I’m not particularly fond of Coca-Cola. I will have a sugar-free Coke occasionally, but I’d much rather have a juice, or even water. Which is just as well, because after reading this book, any affection I might have felt for Coca-Cola is long gone.
I don’t know who Mark Thomas is. I gather that he’s a comedian and a social activist, and that he was involved in a documentary criticizing Coca-Cola previous to writing this book. Perhaps this is where much of my dissatisfaction with the book lay: an unknown comedian or television personality doesn’t come across as particularly funny when you have absolutely no idea who they are. This book felt like a documentary and I surmised that this was the book tie-in, but it doesn’t appear that it is. A filmed documentary can get away with making the same point through several examples, each in different settings, but in a book it just seemed repetitious. Viewing a documentary is easy: a book takes more commitment, and I felt as if it was going round in circles, eating up precious reading time.

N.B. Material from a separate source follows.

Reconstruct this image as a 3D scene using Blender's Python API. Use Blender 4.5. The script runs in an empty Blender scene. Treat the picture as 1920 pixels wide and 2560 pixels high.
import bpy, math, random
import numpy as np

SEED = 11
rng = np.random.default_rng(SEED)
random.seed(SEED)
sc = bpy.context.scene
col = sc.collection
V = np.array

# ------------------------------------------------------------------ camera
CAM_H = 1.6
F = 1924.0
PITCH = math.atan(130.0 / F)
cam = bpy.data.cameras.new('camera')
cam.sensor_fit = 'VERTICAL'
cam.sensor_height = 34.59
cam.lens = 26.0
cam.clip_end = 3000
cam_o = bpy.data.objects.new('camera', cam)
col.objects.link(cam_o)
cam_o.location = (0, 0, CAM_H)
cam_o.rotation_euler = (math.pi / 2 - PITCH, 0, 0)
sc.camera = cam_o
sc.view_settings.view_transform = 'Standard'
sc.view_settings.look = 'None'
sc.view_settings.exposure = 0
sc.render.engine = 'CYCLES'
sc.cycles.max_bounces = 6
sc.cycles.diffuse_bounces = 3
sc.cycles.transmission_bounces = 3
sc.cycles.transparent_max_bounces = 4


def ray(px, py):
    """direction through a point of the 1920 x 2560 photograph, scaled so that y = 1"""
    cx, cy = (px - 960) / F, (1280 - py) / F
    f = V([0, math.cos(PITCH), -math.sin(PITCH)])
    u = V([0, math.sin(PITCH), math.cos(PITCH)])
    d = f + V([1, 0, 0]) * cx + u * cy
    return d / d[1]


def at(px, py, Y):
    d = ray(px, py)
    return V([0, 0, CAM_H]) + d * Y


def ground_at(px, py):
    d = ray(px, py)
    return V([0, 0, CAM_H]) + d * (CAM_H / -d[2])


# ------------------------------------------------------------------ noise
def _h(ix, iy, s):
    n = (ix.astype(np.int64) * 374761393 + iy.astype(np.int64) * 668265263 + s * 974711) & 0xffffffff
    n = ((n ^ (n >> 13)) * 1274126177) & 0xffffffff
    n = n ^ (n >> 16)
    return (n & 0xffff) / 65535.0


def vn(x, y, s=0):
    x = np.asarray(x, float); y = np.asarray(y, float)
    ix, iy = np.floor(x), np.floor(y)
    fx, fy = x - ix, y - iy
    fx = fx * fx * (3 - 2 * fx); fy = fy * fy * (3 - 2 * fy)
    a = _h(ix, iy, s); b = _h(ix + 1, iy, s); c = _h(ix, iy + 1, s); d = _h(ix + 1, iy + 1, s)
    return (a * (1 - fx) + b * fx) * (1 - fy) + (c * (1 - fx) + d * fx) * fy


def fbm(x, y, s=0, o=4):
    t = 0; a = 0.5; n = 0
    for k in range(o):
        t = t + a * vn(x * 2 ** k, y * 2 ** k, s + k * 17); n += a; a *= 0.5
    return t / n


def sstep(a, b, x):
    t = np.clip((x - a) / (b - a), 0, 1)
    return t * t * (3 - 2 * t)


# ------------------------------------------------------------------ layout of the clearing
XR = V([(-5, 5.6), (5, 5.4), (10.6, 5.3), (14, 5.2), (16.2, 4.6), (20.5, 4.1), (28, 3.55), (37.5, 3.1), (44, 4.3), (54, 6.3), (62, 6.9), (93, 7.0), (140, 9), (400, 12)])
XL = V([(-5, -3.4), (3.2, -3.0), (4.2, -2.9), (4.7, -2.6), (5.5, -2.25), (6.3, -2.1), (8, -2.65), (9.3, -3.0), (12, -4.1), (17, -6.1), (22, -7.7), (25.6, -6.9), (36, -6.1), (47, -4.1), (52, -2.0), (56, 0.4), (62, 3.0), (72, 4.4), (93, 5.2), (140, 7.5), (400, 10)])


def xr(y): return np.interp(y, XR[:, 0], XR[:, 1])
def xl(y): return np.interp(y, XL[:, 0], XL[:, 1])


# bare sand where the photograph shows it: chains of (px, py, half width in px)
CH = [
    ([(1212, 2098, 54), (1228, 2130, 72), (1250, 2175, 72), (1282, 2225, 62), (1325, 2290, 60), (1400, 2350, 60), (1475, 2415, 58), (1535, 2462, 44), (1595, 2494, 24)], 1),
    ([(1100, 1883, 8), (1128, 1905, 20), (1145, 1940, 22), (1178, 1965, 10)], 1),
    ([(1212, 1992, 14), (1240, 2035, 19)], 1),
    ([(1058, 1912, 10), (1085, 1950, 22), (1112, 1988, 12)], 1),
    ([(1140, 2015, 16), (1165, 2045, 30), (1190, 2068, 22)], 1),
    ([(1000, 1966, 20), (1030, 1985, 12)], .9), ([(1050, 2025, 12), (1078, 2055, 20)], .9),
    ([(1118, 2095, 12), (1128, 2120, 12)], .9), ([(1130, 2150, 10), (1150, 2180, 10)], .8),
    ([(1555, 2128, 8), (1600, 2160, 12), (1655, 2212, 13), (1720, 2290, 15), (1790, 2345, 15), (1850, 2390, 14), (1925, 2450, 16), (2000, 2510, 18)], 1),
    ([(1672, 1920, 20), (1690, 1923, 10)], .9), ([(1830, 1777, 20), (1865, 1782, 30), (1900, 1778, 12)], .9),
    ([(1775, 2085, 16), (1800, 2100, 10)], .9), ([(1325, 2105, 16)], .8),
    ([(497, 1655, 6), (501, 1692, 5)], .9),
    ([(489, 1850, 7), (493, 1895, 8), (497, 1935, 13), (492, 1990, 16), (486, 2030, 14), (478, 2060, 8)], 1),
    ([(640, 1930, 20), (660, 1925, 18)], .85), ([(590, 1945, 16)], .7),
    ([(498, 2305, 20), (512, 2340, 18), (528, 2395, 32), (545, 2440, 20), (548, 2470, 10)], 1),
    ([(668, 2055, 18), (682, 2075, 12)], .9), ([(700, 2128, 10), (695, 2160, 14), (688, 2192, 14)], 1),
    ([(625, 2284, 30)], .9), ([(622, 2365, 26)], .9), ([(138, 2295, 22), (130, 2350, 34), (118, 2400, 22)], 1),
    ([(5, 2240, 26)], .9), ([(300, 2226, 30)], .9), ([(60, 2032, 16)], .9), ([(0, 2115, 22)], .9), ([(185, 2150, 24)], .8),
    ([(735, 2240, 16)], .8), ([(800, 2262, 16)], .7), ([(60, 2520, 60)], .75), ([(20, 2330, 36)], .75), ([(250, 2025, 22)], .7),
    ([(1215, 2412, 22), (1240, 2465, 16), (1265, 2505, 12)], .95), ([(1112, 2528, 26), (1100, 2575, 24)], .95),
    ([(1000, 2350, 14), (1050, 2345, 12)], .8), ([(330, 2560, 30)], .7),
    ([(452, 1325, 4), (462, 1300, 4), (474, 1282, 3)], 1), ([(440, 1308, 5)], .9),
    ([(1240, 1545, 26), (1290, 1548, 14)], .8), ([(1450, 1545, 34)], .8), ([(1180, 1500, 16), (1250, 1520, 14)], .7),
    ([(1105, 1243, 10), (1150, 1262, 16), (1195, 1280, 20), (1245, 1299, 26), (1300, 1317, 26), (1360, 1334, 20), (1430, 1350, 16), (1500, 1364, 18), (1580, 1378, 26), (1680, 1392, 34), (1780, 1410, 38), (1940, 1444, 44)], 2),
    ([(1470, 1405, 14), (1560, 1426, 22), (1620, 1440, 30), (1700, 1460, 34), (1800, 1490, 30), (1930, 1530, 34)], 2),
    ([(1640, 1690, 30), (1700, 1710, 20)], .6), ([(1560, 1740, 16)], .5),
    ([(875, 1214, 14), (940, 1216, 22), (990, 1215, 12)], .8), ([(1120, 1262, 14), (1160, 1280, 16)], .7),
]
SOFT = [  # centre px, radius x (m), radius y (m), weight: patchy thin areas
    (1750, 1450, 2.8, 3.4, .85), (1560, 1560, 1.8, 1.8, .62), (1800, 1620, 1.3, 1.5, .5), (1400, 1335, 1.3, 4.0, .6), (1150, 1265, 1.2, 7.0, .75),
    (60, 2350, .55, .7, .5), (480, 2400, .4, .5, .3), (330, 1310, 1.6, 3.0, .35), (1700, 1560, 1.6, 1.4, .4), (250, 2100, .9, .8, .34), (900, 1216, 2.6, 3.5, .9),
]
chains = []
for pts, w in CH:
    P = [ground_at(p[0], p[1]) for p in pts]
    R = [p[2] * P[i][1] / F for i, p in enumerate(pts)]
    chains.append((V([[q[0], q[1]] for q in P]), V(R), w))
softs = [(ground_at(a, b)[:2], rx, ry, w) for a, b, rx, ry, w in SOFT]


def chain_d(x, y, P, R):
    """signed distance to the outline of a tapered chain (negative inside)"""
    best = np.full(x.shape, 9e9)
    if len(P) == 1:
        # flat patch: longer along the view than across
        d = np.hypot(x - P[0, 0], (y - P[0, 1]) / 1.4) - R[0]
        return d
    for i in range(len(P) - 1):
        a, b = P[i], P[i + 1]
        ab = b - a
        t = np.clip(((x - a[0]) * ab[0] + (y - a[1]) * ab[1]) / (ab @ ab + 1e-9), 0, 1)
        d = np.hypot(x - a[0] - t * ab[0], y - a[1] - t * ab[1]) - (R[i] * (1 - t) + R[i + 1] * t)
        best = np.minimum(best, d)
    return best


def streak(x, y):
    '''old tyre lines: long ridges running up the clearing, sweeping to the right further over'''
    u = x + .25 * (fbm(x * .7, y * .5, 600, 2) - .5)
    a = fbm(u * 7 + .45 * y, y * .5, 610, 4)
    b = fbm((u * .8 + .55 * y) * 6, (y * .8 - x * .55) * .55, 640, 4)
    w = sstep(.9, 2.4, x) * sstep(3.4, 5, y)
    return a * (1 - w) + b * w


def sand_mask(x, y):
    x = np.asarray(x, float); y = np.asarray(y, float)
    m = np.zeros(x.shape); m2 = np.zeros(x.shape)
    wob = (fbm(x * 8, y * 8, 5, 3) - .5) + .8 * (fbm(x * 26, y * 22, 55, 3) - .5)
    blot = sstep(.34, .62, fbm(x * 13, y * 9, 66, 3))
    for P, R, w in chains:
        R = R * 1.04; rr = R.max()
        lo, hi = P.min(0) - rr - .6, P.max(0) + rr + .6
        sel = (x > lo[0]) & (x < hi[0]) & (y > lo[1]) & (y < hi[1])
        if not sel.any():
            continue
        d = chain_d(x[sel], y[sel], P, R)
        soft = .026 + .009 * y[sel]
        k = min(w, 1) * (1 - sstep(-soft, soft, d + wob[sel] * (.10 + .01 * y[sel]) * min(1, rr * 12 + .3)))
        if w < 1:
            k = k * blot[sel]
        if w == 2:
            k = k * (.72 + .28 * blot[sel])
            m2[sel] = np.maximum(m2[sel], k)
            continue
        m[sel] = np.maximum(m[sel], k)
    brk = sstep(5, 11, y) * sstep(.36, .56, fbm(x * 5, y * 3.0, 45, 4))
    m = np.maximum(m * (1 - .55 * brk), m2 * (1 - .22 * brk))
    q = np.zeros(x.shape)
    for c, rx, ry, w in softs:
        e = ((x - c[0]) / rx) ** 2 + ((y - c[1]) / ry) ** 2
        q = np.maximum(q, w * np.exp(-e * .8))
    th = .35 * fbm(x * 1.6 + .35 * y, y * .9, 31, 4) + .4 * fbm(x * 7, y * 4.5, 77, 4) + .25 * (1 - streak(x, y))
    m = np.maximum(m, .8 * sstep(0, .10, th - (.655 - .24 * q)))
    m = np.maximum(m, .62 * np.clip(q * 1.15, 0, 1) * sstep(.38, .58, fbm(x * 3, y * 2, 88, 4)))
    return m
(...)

His argument is that Coca-Cola, as a global phenomenon, has a business model that works through subsidiary companies, allowing it to promote an international and western brand (which might have cachet in third-world countries in particular) while turning a blind eye to practices at a local level. Amongst the South American subsidiaries, Coca-Cola washes its hands of anti-union coercion implemented by paramilitaries; in El Salvador children work in the sugarcane fields that provide the sugar; in both India and El Salvador it extracts water for manufacturing that leaves villages parched; and in Mexico in particular- although this would apply in many other countries too- it contributes to obesity and diabetes. In fact, in Chiapas, Coca-Cola has even been incorporated into religious ceremonies.
All of this takes place while The Coca-Cola Company, the multinational, through its shareholder meetings and policy documents claims to exercise Corporate Social Responsibility, papering over all these disreputable practices committed by their subsidiary companies. At the multi-national level, they are replacing the water taken (even though this is not the case), they are ‘monitoring’ child-labour and anti-union activities, they are reducing the amount of sugar in their products. The brand is all important, and this cloaking in ‘corporate responsibility’ and ‘ethical procedures’ is camouflage for practices for which the company takes no responsibility.
All of which is interesting, but which is probably best experienced as a documentary rather than a book. Coca-Cola’s Dirty Secret on SBS gives you much the same information but in just 25 minutes- leaving you time to read something else instead.
My rating: 6/10
Sourced from: Brotherhood Books
Read because: it looked more interesting than it turned out to be.